### Set exercise:
Check each line of the listing, and copy it if it contains the word "scene".

### Material provided:
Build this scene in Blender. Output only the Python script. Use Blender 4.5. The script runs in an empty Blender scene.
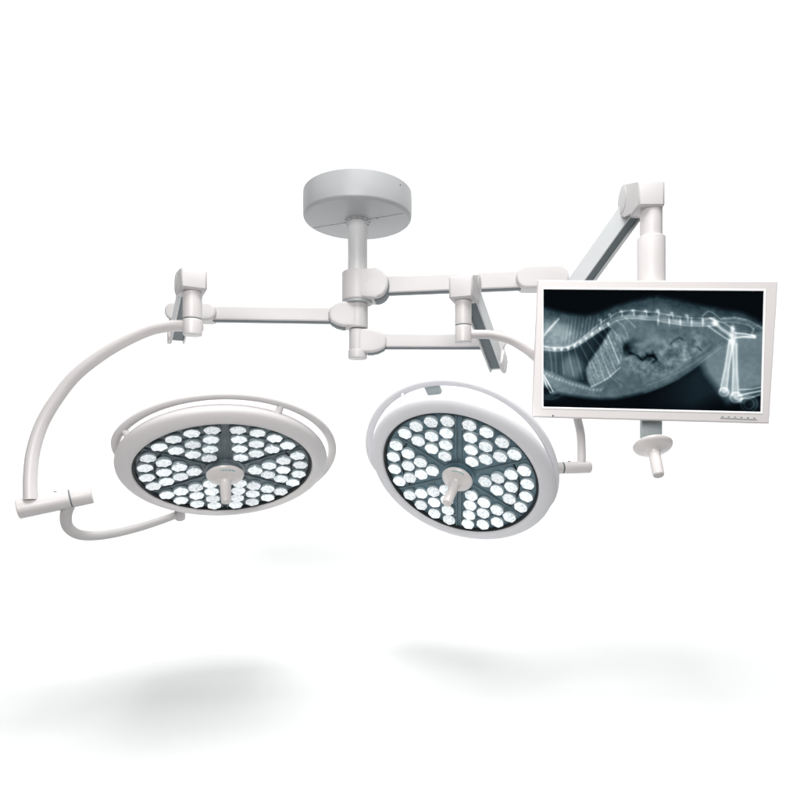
import bpy, bmesh, math, random
import numpy as np
from mathutils import Vector, Matrix

# ------------------------------------------------------------------ camera, light, exposure
scene = bpy.context.scene
COL = scene.collection
F = 650.0 / 800.0 * 36.0          # focal length (mm)
HC = 1.05                         # height of the eye above the floor
cam = bpy.data.cameras.new("camera")
cam.lens = F; cam.sensor_width = 36; cam.clip_start = 0.05; cam.clip_end = 100
cam.shift_y = 0.1
cam_o = bpy.data.objects.new("camera", cam)
cam_o.location = (0, 0, HC); cam_o.rotation_euler = (math.radians(90), 0, 0)
COL.objects.link(cam_o); scene.camera = cam_o

world = bpy.data.worlds.new("World"); scene.world = world; world.use_nodes = True
bg = world.node_tree.nodes["Background"]
bg.inputs[0].default_value = (0.50, 0.66, 0.72, 1); bg.inputs[1].default_value = 0.05

def area(name, loc, target, sx, sy, power, color=(1, 1, 1)):
    l = bpy.data.lights.new(name, 'AREA'); l.shape = 'RECTANGLE'
    l.size = sx; l.size_y = sy; l.energy = power; l.color = color
    o = bpy.data.objects.new(name, l); o.location = loc
    o.rotation_euler = (Vector(target) - Vector(loc)).to_track_quat('-Z', 'Y').to_euler()
    COL.objects.link(o); return o

area("overhead_softbox", (0.22, 0.85, HC + 3.3), (0.1, 2.3, 0), 1.9, 1.5, 155)
for sx, pw in ((-1, 140), (0, 80), (1, 140)): area("backdrop_fill", (sx * 3.4, 2.9, HC + 4.2), (sx * 3.0, 6.0, HC + 2.2), 3.4, 1.2, pw)  # added out-of-view lamps that wash the backdrop white
area("key_softbox", (-0.4, -1.4, HC + 1.05), (0, 2.1, HC + 0.2), 1.7, 1.3, 104, (1.0, 0.975, 0.963))
vs = scene.view_settings
vs.view_transform = 'Standard'; vs.look = 'None'; vs.exposure = 0.0; vs.gamma = 1.0
scene.cycles.max_bounces = 8
scene.cycles.use_denoising = True

# ------------------------------------------------------------------ materials
def mat(name, color, rough=0.4, metal=0.0, spec=0.5, bump=0.0, bscale=120.0, var=0.0, vscale=6.0, coat=0.0):
    m = bpy.data.materials.new(name); m.use_nodes = True
    nt = m.node_tree; p = nt.nodes["Principled BSDF"]
    p.inputs["Base Color"].default_value = (*color, 1); p.inputs["Roughness"].default_value = rough
    p.inputs["Metallic"].default_value = metal; p.inputs["Specular IOR Level"].default_value = spec
    p.inputs["Coat Weight"].default_value = coat
    tc = nt.nodes.new("ShaderNodeTexCoord")
    if bump:
        n = nt.nodes.new("ShaderNodeTexNoise"); n.inputs["Scale"].default_value = bscale; n.inputs["Detail"].default_value = 3
        b = nt.nodes.new("ShaderNodeBump"); b.inputs["Strength"].default_value = bump; b.inputs["Distance"].default_value = 0.002
        nt.links.new(tc.outputs["Object"], n.inputs["Vector"])
        nt.links.new(n.outputs["Fac"], b.inputs["Height"]); nt.links.new(b.outputs["Normal"], p.inputs["Normal"])
    if var:
        n = nt.nodes.new("ShaderNodeTexNoise"); n.inputs["Scale"].default_value = vscale; n.inputs["Detail"].default_value = 5
        r = nt.nodes.new("ShaderNodeValToRGB")
        r.color_ramp.elements[0].position = 0.3; r.color_ramp.elements[1].position = 0.7
        r.color_ramp.elements[0].color = (*[c * (1 - var) for c in color], 1)
        r.color_ramp.elements[1].color = (*[min(1, c * (1 + var)) for c in color], 1)
        nt.links.new(tc.outputs["Object"], n.inputs["Vector"]); nt.links.new(n.outputs["Fac"], r.inputs["Fac"])
        nt.links.new(r.outputs["Color"], p.inputs["Base Color"])
        mr = nt.nodes.new("ShaderNodeMapRange"); mr.inputs[3].default_value = rough * 0.85; mr.inputs[4].default_value = min(1, rough * 1.2)
        nt.links.new(n.outputs["Fac"], mr.inputs[0]); nt.links.new(mr.outputs[0], p.inputs["Roughness"])
    return m

M_WHITE = mat("white_enamel", (0.60, 0.577, 0.572), 0.38, bump=0.12, bscale=260, var=0.02)
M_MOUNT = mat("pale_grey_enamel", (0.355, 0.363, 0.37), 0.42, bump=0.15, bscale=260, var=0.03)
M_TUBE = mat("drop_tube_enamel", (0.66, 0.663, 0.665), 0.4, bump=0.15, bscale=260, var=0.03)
M_BEAM = mat("beam_grey_enamel", (0.51, 0.525, 0.53), 0.42, bump=0.12, bscale=260, var=0.03)
M_ARM = mat("arm_enamel", (0.50, 0.487, 0.485), 0.42, bump=0.12, bscale=260, var=0.025)
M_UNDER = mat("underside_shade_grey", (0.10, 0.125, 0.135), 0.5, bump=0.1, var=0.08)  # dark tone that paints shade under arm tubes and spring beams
M_SEAM_SHADE = mat("seam_and_shade_grey", (0.13, 0.15, 0.16), 0.6)  # real seams and screws, also the painted shade below hub tongues
M_BLACK = mat("black_rubber", (0.012, 0.016, 0.018), 0.5, spec=0.3)
M_RING = mat("lamp_housing_white", (0.74, 0.718, 0.716), 0.42, bump=0.08, bscale=260, var=0.015, spec=0.35)
M_PANEL = mat("lamp_panel_grey", (0.095, 0.165, 0.20), 0.34, metal=0.25, bump=0.3, bscale=90, var=0.25, vscale=22)
M_RING_COOL = mat("lamp_housing_cool_white", (0.69, 0.69, 0.715), 0.42, bump=0.08, bscale=260, var=0.015, spec=0.35)
M_PANEL_GREY = mat("lamp_panel_neutral_grey", (0.15, 0.185, 0.20), 0.32, metal=0.25, bump=0.3, bscale=90, var=0.3, vscale=22)
M_SPOKE = mat("panel_rib_grey", (0.14, 0.195, 0.22), 0.3, metal=0.3)
M_GREY = mat("grey_bracket", (0.36, 0.41, 0.42), 0.42, metal=0.1, var=0.06)
M_BEZEL = mat("monitor_casing", (0.67, 0.64, 0.633), 0.42, bump=0.08, bscale=300, var=0.012)
M_EDGE = mat("screen_edge_white", (0.90, 0.90, 0.90), 0.35)
M_GRIP = mat("handle_white_plastic", (0.72, 0.685, 0.672), 0.32, bump=0.05, coat=0.2)
M_TEAL = mat("teal_print", (0.03, 0.42, 0.42), 0.4)
M_FLOOR = mat("white_seamless_paper", (0.765, 0.77, 0.772), 0.9, spec=0.1)
M_STEEL = mat("button_grey", (0.30, 0.33, 0.35), 0.4)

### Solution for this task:
Build this scene in Blender. Output only the Python script. Use Blender 4.5. The script runs in an empty Blender scene.
scene = bpy.context.scene
COL = scene.collection
COL.objects.link(cam_o); scene.camera = cam_o
world = bpy.data.worlds.new("World"); scene.world = world; world.use_nodes = True
vs = scene.view_settings
scene.cycles.max_bounces = 8
scene.cycles.use_denoising = True